> _Do this_:
Give the data below again exactly as written, without its pictures.

== Raw data

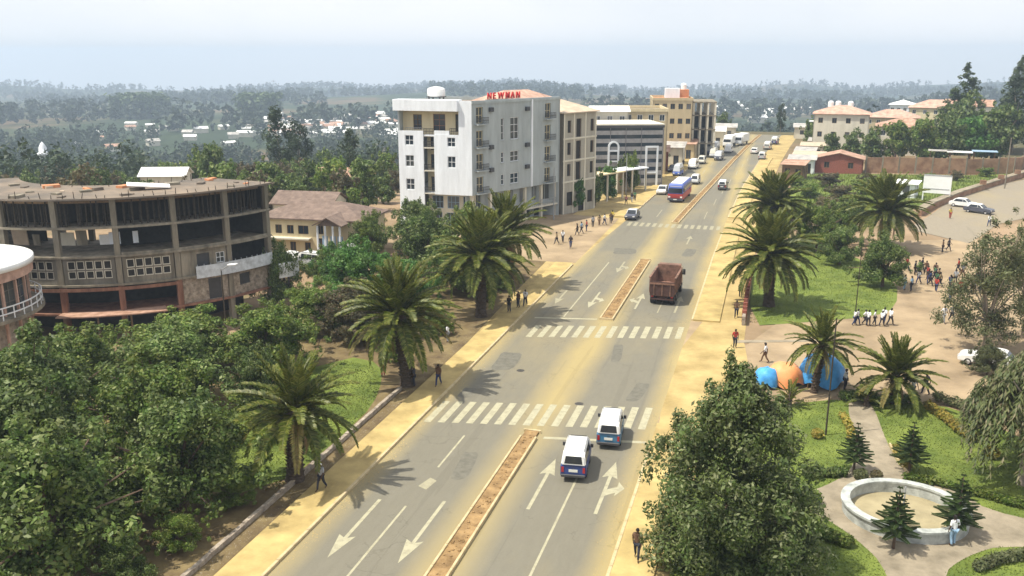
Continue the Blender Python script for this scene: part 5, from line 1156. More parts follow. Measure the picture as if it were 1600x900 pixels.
# far woods: one mass
def wood(name, label, spots, nl, size, key_mat, hrange, seed):
    g = np.random.default_rng(seed); tv = []
    for i in range(5):
        cs = []; rs = []
        for k in range(9):
            z = .25 + .7 * k / 9; r = .26 * math.sqrt(max(.05, 1 - ((z - .5) / .55) ** 2)) * g.random() ** .5; a = g.uniform(0, 6.28)
            cs.append((r * math.cos(a), r * math.sin(a), z)); rs.append((.13, .13, .13))
        tv.append(leaves(cs, rs, nl, size, .7, seed=seed + i)[0])
    V = []
    for (x, y) in spots:
        h = g.uniform(*hrange); t = g.uniform(0, 6.28); c, s = math.cos(t), math.sin(t); q = tv[int(g.integers(5))]; wf = g.uniform(.75, 1.35)
        V.append(np.stack([(q[:, 0] * c - q[:, 1] * s) * h * wf + x, (q[:, 0] * s + q[:, 1] * c) * h * wf + y, q[:, 2] * h + float(terrain(x, y))], 1))
    V = np.concatenate(V); F = np.arange(len(V)).reshape(-1, 4)
    return tag(link(name, npmesh(name, V, F, key_mat)), label, 'wood', kind='stuff')
sp_ = []
while len(sp_) < 2300:
    a = nrg.uniform(-50, 6); rr = math.sqrt(nrg.uniform(195 ** 2, 820 ** 2)); x, y = rr * math.sin(R_(a)), rr * math.cos(R_(a))
    if a > -24 and rr < 430: continue
    if -31.5 < a < -22.5 and rr > 640 and nrg.random() < .75: continue
    if mnoise.noise((x * .008, y * .008, 3)) < -.18: continue
    sp_.append((x, y))
near_ = [q for q in sp_ if math.hypot(*q) < 430]; sp_ = [q for q in sp_ if math.hypot(*q) >= 430]
wood('valley_wood', 'dark wood on the near slope of the valley', near_, 300, .062, 'leaf_euc', (8, 15), 310)
wood('valley_wood', 'dark hazy wood filling the valley beyond the buildings', sp_, 90, .12, 'leaf_euc', (9, 17), 300)
sp_ = []
while len(sp_) < 3600:
    a = nrg.uniform(-50, 20); rr = nrg.uniform(860, 3150); x, y = rr * math.sin(R_(a)), rr * math.cos(R_(a))
    if mnoise.noise((x * .0032, y * .0032, 7)) < .06 - .4 * (rr > 2300): continue
    sp_.append((x, y))
wood('far_wood', 'blue hazy woods on the far hills', sp_, 46, .2, 'leaf_euc', (14, 24), 320)
for pd, rr, wd, lab in ((-38.3, 1150, 26, 'square dark eucalyptus stand on the left hillside'), (-31.5, 1050, 16, 'small dark stand left of the valley houses')):
    sp_ = [(rr * math.sin(R_(pd)) + nrg.uniform(-wd, wd), rr * math.cos(R_(pd)) + nrg.uniform(-wd, wd)) for _ in range(90)]
    wood('eucalyptus_stand', lab, sp_, 60, .16, 'leaf_conifer', (24, 30), 340)

# ------------------------------------------------------------------ palms
def frond_mesh(L_, curve, name, m, nl=44, ll=.62, lw=.05, seed=0, vee=.55):
    g = random.Random(seed); mb = MB(); pts = []; ang = 0; p = Vector((0, 0, 0)); seg = 14
    for i in range(seg + 1):
        t = i / seg; pts.append(p.copy()); a = -curve * t ** 1.3; p = p + Vector((math.cos(a), 0, math.sin(a))) * (L_ / seg)
    for i in range(seg):
        r0, r1 = .055 * (1 - i / seg) + .008, .055 * (1 - (i + 1) / seg) + .008
        mb.tube(pts[i], pts[i + 1], r0, r1, 4, caps=False)
    for j in range(nl):
        t = .12 + .88 * j / (nl - 1); q = t * seg; i = min(seg - 1, int(q)); b_ = pts[i].lerp(pts[i + 1], q - i); d = (pts[i + 1] - pts[i]).normalized(); u = Vector((-d.z, 0, d.x))
        l_ = ll * (1.0 - .65 * max(0, t - .45) / .55) * min(1, .45 + t * 2.2) * g.uniform(.85, 1.15)
        for s in (-1, 1):
            dirv = (d * .62 + Vector((0, s, 0)) * .95 + u * (vee * g.uniform(.3, 1.0))).normalized(); e = b_ + dirv * l_ + Vector((0, 0, -.14 * l_)); mdp = b_ + dirv * l_ * .5; w_ = d * lw
            mb.add([b_ - w_ * .4, mdp - w_ + Vector((0, 0, .02)), e, mdp + w_ + Vector((0, 0, .02))], [(0, 1, 2, 3)])
    return mb.mesh(name, m)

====

> _Response to the task_:
Continue the Blender Python script for this scene: part 5, from line 1156. More parts follow. Measure the picture as if it were 1600x900 pixels.
# far woods: one mass
def wood(name, label, spots, nl, size, key_mat, hrange, seed):
    g = np.random.default_rng(seed); tv = []
    for i in range(5):
        cs = []; rs = []
        for k in range(9):
            z = .25 + .7 * k / 9; r = .26 * math.sqrt(max(.05, 1 - ((z - .5) / .55) ** 2)) * g.random() ** .5; a = g.uniform(0, 6.28)
            cs.append((r * math.cos(a), r * math.sin(a), z)); rs.append((.13, .13, .13))
        tv.append(leaves(cs, rs, nl, size, .7, seed=seed + i)[0])
    V = []
    for (x, y) in spots:
        h = g.uniform(*hrange); t = g.uniform(0, 6.28); c, s = math.cos(t), math.sin(t); q = tv[int(g.integers(5))]; wf = g.uniform(.75, 1.35)
        V.append(np.stack([(q[:, 0] * c - q[:, 1] * s) * h * wf + x, (q[:, 0] * s + q[:, 1] * c) * h * wf + y, q[:, 2] * h + float(terrain(x, y))], 1))
    V = np.concatenate(V); F = np.arange(len(V)).reshape(-1, 4)
    return tag(link(name, npmesh(name, V, F, key_mat)), label, 'wood', kind='stuff')
sp_ = []
while len(sp_) < 2300:
    a = nrg.uniform(-50, 6); rr = math.sqrt(nrg.uniform(195 ** 2, 820 ** 2)); x, y = rr * math.sin(R_(a)), rr * math.cos(R_(a))
    if a > -24 and rr < 430: continue
    if -31.5 < a < -22.5 and rr > 640 and nrg.random() < .75: continue
    if mnoise.noise((x * .008, y * .008, 3)) < -.18: continue
    sp_.append((x, y))
near_ = [q for q in sp_ if math.hypot(*q) < 430]; sp_ = [q for q in sp_ if math.hypot(*q) >= 430]
wood('valley_wood', 'dark wood on the near slope of the valley', near_, 300, .062, 'leaf_euc', (8, 15), 310)
wood('valley_wood', 'dark hazy wood filling the valley beyond the buildings', sp_, 90, .12, 'leaf_euc', (9, 17), 300)
sp_ = []
while len(sp_) < 3600:
    a = nrg.uniform(-50, 20); rr = nrg.uniform(860, 3150); x, y = rr * math.sin(R_(a)), rr * math.cos(R_(a))
    if mnoise.noise((x * .0032, y * .0032, 7)) < .06 - .4 * (rr > 2300): continue
    sp_.append((x, y))
wood('far_wood', 'blue hazy woods on the far hills', sp_, 46, .2, 'leaf_euc', (14, 24), 320)
for pd, rr, wd, lab in ((-38.3, 1150, 26, 'square dark eucalyptus stand on the left hillside'), (-31.5, 1050, 16, 'small dark stand left of the valley houses')):
    sp_ = [(rr * math.sin(R_(pd)) + nrg.uniform(-wd, wd), rr * math.cos(R_(pd)) + nrg.uniform(-wd, wd)) for _ in range(90)]
    wood('eucalyptus_stand', lab, sp_, 60, .16, 'leaf_conifer', (24, 30), 340)

# ------------------------------------------------------------------ palms
def frond_mesh(L_, curve, name, m, nl=44, ll=.62, lw=.05, seed=0, vee=.55):
    g = random.Random(seed); mb = MB(); pts = []; ang = 0; p = Vector((0, 0, 0)); seg = 14
    for i in range(seg + 1):
        t = i / seg; pts.append(p.copy()); a = -curve * t ** 1.3; p = p + Vector((math.cos(a), 0, math.sin(a))) * (L_ / seg)
    for i in range(seg):
        r0, r1 = .055 * (1 - i / seg) + .008, .055 * (1 - (i + 1) / seg) + .008
        mb.tube(pts[i], pts[i + 1], r0, r1, 4, caps=False)
    for j in range(nl):
        t = .12 + .88 * j / (nl - 1); q = t * seg; i = min(seg - 1, int(q)); b_ = pts[i].lerp(pts[i + 1], q - i); d = (pts[i + 1] - pts[i]).normalized(); u = Vector((-d.z, 0, d.x))
        l_ = ll * (1.0 - .65 * max(0, t - .45) / .55) * min(1, .45 + t * 2.2) * g.uniform(.85, 1.15)
        for s in (-1, 1):
            dirv = (d * .62 + Vector((0, s, 0)) * .95 + u * (vee * g.uniform(.3, 1.0))).normalized(); e = b_ + dirv * l_ + Vector((0, 0, -.14 * l_)); mdp = b_ + dirv * l_ * .5; w_ = d * lw
            mb.add([b_ - w_ * .4, mdp - w_ + Vector((0, 0, .02)), e, mdp + w_ + Vector((0, 0, .02))], [(0, 1, 2, 3)])
    return mb.mesh(name, m)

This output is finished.